### Data items
## begin

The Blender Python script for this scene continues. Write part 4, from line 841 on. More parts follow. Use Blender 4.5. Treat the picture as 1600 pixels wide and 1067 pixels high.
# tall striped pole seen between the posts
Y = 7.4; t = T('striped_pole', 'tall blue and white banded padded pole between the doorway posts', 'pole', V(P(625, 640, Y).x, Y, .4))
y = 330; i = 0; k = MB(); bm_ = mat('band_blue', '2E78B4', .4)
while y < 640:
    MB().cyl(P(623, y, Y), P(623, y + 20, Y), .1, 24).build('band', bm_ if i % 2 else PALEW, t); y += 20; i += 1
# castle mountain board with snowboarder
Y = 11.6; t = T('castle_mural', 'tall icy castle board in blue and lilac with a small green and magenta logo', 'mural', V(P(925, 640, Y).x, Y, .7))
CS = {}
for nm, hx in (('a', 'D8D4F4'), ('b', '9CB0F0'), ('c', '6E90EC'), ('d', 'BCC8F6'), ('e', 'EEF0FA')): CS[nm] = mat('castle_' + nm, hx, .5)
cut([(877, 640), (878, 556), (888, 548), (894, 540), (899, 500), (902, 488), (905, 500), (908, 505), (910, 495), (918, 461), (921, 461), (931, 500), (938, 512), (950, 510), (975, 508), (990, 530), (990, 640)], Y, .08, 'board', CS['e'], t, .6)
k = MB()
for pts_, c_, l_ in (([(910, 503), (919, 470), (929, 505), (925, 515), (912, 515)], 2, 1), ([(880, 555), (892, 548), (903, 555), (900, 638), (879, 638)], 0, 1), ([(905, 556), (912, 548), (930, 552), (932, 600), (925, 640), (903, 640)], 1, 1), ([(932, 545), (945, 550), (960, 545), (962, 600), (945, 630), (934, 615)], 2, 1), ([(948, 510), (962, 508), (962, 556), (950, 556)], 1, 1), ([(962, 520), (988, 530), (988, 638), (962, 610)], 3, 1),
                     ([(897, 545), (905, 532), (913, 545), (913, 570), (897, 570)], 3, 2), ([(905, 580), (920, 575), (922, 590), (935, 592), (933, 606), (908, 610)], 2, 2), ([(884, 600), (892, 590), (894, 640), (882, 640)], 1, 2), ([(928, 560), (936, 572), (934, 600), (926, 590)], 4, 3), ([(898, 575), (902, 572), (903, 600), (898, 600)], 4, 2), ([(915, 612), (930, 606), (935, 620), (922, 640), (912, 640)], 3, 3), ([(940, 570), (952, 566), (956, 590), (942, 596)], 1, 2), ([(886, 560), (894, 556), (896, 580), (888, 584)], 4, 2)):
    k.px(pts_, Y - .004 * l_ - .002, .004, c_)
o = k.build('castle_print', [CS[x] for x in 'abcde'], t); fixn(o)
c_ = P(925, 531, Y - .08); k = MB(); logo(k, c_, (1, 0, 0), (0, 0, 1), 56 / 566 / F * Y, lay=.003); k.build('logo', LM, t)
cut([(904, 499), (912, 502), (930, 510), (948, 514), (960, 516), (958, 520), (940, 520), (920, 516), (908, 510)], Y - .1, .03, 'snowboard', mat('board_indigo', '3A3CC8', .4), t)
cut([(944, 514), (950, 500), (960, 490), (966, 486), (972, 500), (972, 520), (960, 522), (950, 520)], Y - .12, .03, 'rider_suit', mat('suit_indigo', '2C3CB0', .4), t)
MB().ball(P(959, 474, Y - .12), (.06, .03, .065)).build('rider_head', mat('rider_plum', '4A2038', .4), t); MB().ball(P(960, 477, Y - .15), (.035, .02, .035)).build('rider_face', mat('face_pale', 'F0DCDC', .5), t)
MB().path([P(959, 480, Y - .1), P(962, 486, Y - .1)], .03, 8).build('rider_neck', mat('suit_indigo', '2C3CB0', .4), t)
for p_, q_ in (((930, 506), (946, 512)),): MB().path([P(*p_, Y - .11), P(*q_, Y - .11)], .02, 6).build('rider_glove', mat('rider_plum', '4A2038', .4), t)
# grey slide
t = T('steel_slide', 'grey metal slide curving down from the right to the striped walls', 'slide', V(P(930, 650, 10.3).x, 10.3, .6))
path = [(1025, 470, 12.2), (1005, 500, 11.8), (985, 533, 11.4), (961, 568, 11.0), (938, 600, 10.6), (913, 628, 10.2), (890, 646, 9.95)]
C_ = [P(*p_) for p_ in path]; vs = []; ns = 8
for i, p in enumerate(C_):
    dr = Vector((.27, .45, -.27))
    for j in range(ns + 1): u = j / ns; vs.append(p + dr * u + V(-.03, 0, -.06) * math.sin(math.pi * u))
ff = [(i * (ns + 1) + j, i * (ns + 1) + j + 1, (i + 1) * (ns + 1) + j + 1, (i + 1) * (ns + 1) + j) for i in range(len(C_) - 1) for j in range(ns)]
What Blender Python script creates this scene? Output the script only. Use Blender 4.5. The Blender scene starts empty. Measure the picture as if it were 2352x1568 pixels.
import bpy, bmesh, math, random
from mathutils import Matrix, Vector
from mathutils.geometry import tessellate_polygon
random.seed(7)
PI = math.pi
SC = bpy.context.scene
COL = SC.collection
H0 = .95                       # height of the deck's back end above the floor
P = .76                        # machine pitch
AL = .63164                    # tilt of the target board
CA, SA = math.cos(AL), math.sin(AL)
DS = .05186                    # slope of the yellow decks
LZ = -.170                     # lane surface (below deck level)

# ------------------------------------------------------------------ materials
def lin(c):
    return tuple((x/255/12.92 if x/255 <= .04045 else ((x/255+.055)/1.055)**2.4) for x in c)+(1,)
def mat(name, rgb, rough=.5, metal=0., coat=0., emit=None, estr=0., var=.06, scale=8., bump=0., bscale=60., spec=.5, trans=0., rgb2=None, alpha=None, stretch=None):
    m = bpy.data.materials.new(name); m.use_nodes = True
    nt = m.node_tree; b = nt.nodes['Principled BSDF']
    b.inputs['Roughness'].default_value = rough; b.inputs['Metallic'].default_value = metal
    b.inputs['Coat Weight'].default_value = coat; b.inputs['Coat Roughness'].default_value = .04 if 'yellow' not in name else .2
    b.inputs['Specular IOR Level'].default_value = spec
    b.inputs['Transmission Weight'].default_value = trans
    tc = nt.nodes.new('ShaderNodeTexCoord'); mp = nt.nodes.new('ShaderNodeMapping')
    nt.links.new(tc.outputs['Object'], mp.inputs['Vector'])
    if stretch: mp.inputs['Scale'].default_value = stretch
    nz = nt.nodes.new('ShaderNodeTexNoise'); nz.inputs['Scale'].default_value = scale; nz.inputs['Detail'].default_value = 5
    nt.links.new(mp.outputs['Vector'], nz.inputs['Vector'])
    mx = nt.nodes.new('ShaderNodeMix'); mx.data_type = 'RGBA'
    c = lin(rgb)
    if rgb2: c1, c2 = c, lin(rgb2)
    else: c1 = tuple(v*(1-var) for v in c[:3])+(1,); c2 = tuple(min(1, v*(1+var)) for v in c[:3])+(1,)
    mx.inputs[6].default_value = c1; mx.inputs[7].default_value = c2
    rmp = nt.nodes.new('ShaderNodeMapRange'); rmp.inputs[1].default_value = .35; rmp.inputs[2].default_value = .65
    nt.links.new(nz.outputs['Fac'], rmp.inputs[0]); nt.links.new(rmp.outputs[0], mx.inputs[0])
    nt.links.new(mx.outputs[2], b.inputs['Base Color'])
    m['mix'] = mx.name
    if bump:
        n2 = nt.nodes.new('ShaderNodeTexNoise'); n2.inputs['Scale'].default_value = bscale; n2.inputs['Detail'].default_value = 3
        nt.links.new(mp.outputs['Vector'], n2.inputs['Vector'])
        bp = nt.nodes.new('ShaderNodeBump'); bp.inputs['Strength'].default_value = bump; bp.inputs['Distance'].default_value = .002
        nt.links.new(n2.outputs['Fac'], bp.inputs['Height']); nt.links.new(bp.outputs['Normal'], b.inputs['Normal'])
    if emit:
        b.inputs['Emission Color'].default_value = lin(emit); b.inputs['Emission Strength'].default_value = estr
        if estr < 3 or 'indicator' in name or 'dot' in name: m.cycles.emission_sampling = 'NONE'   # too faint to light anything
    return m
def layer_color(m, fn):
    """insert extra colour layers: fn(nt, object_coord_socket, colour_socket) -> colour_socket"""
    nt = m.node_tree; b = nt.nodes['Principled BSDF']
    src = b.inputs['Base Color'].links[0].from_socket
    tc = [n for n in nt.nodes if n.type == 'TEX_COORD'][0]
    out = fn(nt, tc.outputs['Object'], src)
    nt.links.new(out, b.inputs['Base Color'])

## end

### TO DO
Exactly the lines from the one holding "What Blender Python" through the one holding "(below deck level)" should be printed, ends included.

### WRITTEN RESPONSE
What Blender Python script creates this scene? Output the script only. Use Blender 4.5. The Blender scene starts empty. Measure the picture as if it were 2352x1568 pixels.
import bpy, bmesh, math, random
from mathutils import Matrix, Vector
from mathutils.geometry import tessellate_polygon
random.seed(7)
PI = math.pi
SC = bpy.context.scene
COL = SC.collection
H0 = .95                       # height of the deck's back end above the floor
P = .76                        # machine pitch
AL = .63164                    # tilt of the target board
CA, SA = math.cos(AL), math.sin(AL)
DS = .05186                    # slope of the yellow decks
LZ = -.170                     # lane surface (below deck level)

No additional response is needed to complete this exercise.